Review by ClemofNazareth
2 stars I’m not sure these guys really qualify as progressive folk. At least this album doesn’t as far as my ears are concerned. I’d like to get my hands on one of their first two albums sometime to make a comparison, because I’ve read good things about them. But this third release from the band reflects very heavily the age in which it was released; namely, the early eighties. The fact is I found this among a stack of my brother-in-law’s albums which included the late Rocío Dúrcal (and Juan Gabriel of course), Enrique Guzmán, Vikki Carr, and a bunch of Baja California mariachi bands I’ve never heard of. So I expected something at least mildly commercial, probably ethnically dated and conservative, and folkish.

Well, partially true it turns out. Since these guys are Spanish the stylistic influences run closer to flamenco than mariachi, and they aren’t anywhere near as commercial or dated as Ms. Dúrcal and her light-loafered sidekick. Don’t get me wrong by the way – I loved Rocío Dúrcal’s music and was listening to one of her Juan Gabriel collaborations when I met my future wife. But that’s not what I look for in my prog.

And that’s pretty much where the problems come in. These guys have a lot of the right trappings: twin keyboards, highly flourished Latin percussion, a great and emotive vocal presence in José Roca, and some excellent (although underemphasized) brass and string arrangements. But the downside is that the music itself (and most of the lyrics) are steeped in gaudy eighties shtick, beginning somewhere in the middle of the third track and running through the end of the album. The simple rhythms are obviously intended to make the music danceable, and the keyboarding Marinelli brothers have an annoying tendency to lay down a short keyboard or piano sequence and then repeat it ad nauseum rather than experimenting with more complex variations. Occasionally an interesting riff makes its way into the equation, but for the most part this is a rather pedestrian attempt at commercially palatable music that has not aged well at all these past twenty-seven years.
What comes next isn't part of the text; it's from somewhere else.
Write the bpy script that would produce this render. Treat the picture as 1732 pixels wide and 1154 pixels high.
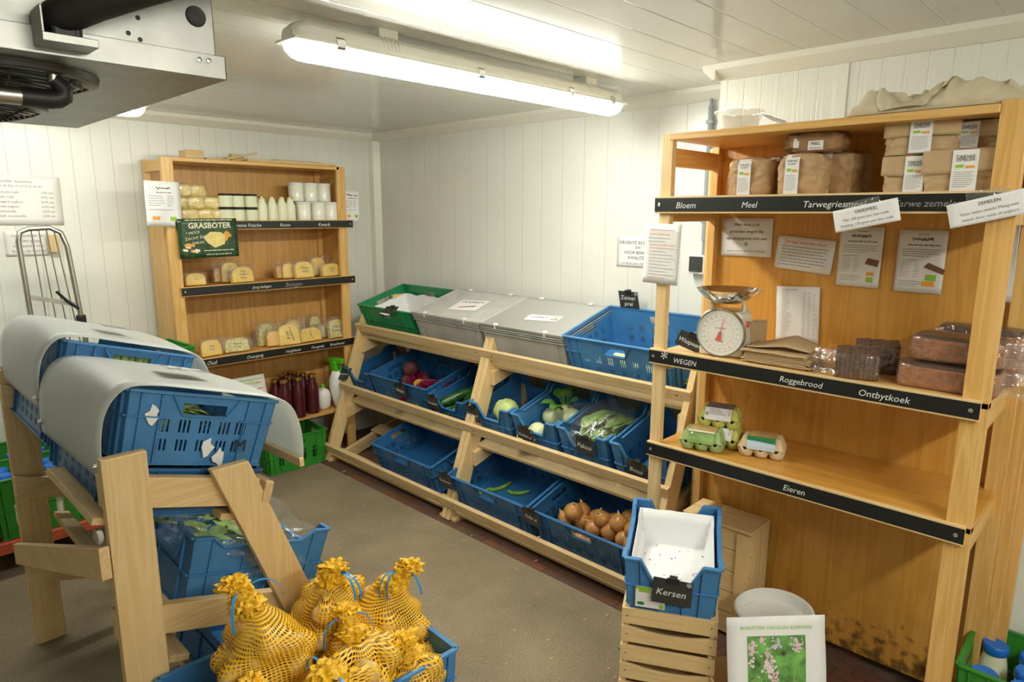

There are a few exceptions, and one is the opening title track. The piano, string arrangements and soft percussion are a very promising lead-in to the album. And like I said José Roca has a very solid and emotional voice that is perfect for flamenco-inspired folk music. This one still ends up sounding a bit in the style of Ms. Carr’s Spanish efforts of the seventies, but the instrumentals save it in the end. “Puente Azul” moves a bit closer to lounge-act territory, but still the string arrangements and keyboards are solid.

But somewhere in the middle of “Santa Clara” the band takes a great keyboard, string and guitar instrumental and morphs it into some sort of almost calypso dance number in a very abrupt and unflattering way. The awkward and poorly mixed fadeout ending completes the destruction of what could have been a solid track.

The band partially redeems themselves with another flamenco and piano composition on “Cuando llegue la Aurora”, and the instrumental “El Portil “, while heavily electronic, is an interesting flight of fantasy. “Sangre Caliente” is unexceptional but at least skirts the borders of folk, albeit in a rather cheesy eighties fashion. The vocals particularly pass the line of emotional and become trite by the end.

But all is lost with the one-two dance beat and keyboard finger exercises of “Zalima” and the very similar “Tierra del Sur”, and by the time the closing poppy show tune-like “Urbana Princesa en Flor” comes around I’m beginning to tire of this album.

This isn’t a bad album, but it also isn’t what I would have expected considering what great praise I’ve seen heaped on these guys in other reviews I’ve read, mostly of their first two albums. I can’t speak for those since I’ve not heard them, but as a representative of the band I can only hope this is not their finest work. Almost three stars for the three solid tracks on the front side of the album, but I’m going to go with two stars as a prog folk work and hope that I get a chance to hear better music from their other albums some day.